Bu kişinin eylemi hangi motivasyonla gerçekleştirdiğinin bir önemi yok. Onu motive edecek bir zayıflığı yakalayıp maniple etmeleri daha önemli. Bu açıdan provokatör üzerinde tepinmenin de bir anlamı yok; onu azmettirenlerin amacı, hedefi üzerinde durmak gerekiyor.
Tokat atılmasını küçümsememek lazım. "Altı üstü bir tokat, abartmayın" demek de yanlış. Özgür Özel'e atılan bu tokatla bir mesaj verilmek istendi.
Muhalefet cephesinden bakıp "mesajı iktidar veriyor, siyasi ortamı gerginleştirdiği için bu saldırı oldu" demek kolaycılık. Hakikati bilme derdi olmayanlar için bu tür taraflı değerlendirmeler en kolayı ve en sorumsuzu.
CHP, bugünkü siyasi ortamda çok önemli bir role sahip. Toplumsal-siyasal muhalefetin tam merkezinde yer alıyor. İçeride ve dışarıda iktidarla derdi olanların saf tuttuğu başlıca siyasi mevzi.
CHP'yi yönetmek Türkiye'yi yönetmek kadar zor. Sanırım bu ifade önceki genel başkana aitti. Anlatmaya çalıştığı zorluk, iktidarla derdi olan bütün güç çevrelerinin CHP'ye tesir etmeye çalışmasıyla alakalı.
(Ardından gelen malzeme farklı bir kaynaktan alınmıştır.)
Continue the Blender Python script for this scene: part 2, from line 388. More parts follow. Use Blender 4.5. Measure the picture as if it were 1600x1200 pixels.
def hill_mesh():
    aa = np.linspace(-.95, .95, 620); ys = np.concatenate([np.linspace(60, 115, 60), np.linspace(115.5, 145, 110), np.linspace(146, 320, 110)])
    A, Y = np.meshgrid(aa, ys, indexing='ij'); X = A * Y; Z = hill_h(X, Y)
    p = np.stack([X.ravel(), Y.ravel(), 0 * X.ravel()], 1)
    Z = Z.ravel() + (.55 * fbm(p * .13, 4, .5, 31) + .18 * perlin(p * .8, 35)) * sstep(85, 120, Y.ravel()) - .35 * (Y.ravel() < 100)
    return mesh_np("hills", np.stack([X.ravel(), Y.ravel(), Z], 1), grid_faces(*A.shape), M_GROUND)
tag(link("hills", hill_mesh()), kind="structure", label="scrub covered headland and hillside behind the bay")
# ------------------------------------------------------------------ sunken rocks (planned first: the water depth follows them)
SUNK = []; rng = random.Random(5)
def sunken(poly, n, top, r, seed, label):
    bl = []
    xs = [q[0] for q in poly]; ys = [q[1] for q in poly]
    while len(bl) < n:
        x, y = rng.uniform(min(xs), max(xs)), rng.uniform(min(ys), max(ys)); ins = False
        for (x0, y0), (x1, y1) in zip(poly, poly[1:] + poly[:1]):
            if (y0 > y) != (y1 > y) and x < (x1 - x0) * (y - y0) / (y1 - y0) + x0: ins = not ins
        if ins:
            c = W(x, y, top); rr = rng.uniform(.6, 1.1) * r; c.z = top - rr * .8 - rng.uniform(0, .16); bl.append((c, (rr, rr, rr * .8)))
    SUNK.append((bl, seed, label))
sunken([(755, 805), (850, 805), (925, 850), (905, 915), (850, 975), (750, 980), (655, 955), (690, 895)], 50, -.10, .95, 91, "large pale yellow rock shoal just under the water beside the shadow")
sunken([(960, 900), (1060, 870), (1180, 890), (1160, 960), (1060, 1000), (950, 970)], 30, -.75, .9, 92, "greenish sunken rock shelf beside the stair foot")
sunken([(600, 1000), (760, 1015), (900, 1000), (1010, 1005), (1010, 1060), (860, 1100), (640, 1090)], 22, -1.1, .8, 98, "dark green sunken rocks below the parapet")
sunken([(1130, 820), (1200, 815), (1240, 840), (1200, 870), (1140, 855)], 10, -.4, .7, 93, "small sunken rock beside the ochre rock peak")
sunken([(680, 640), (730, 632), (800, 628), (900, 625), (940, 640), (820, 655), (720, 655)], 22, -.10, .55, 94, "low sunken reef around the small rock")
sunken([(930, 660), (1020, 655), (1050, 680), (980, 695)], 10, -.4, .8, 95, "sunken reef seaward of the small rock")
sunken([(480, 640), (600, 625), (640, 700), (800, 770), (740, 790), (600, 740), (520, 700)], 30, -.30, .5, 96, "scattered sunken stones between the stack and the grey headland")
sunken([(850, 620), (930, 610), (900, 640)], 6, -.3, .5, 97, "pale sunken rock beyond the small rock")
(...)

19 Mart'ta beklenmedik bir şekilde Ekrem İmamoğlu'nun denklem dışına itilmesi CHP'de bir sahiplik değişimi anlamına geliyordu. Asıl patron devre dışı kaldı, Özgür Özel'in ise bir anda önü açıldı. Şunu iyi anlamak gerekiyor; Özgür Özel her ne kadar CHP Genel Başkanlığı koltuğunda otursa da partinin asıl patronu Ekrem İmamoğlu'ydu. Ta ki İmamoğlu hapse düşene kadar. 19 Mart'tan sonra yeni bir durum oluştu ve CHP'de Kılıçdaroğlu sonrası kurulan sahiplik-patronluk müessesi değişti.
Özgür Özel ise görüntüde onu genel başkanlığa taşıyan ilişkileri koruduğunu gösterse bile beklentileri karşılayamadı. Özgür Özel de "akıllı" biri; İmamoğlu'nun tutuklanmasının ardından bir yandan muhalefet rüzgarı estirerek CHP'yi etrafında konsolide etmeyi başardı; diğer yandan da onu genel başkanlık taşıyan güç çevrelerinin vesayetinden kurtulmak istedi.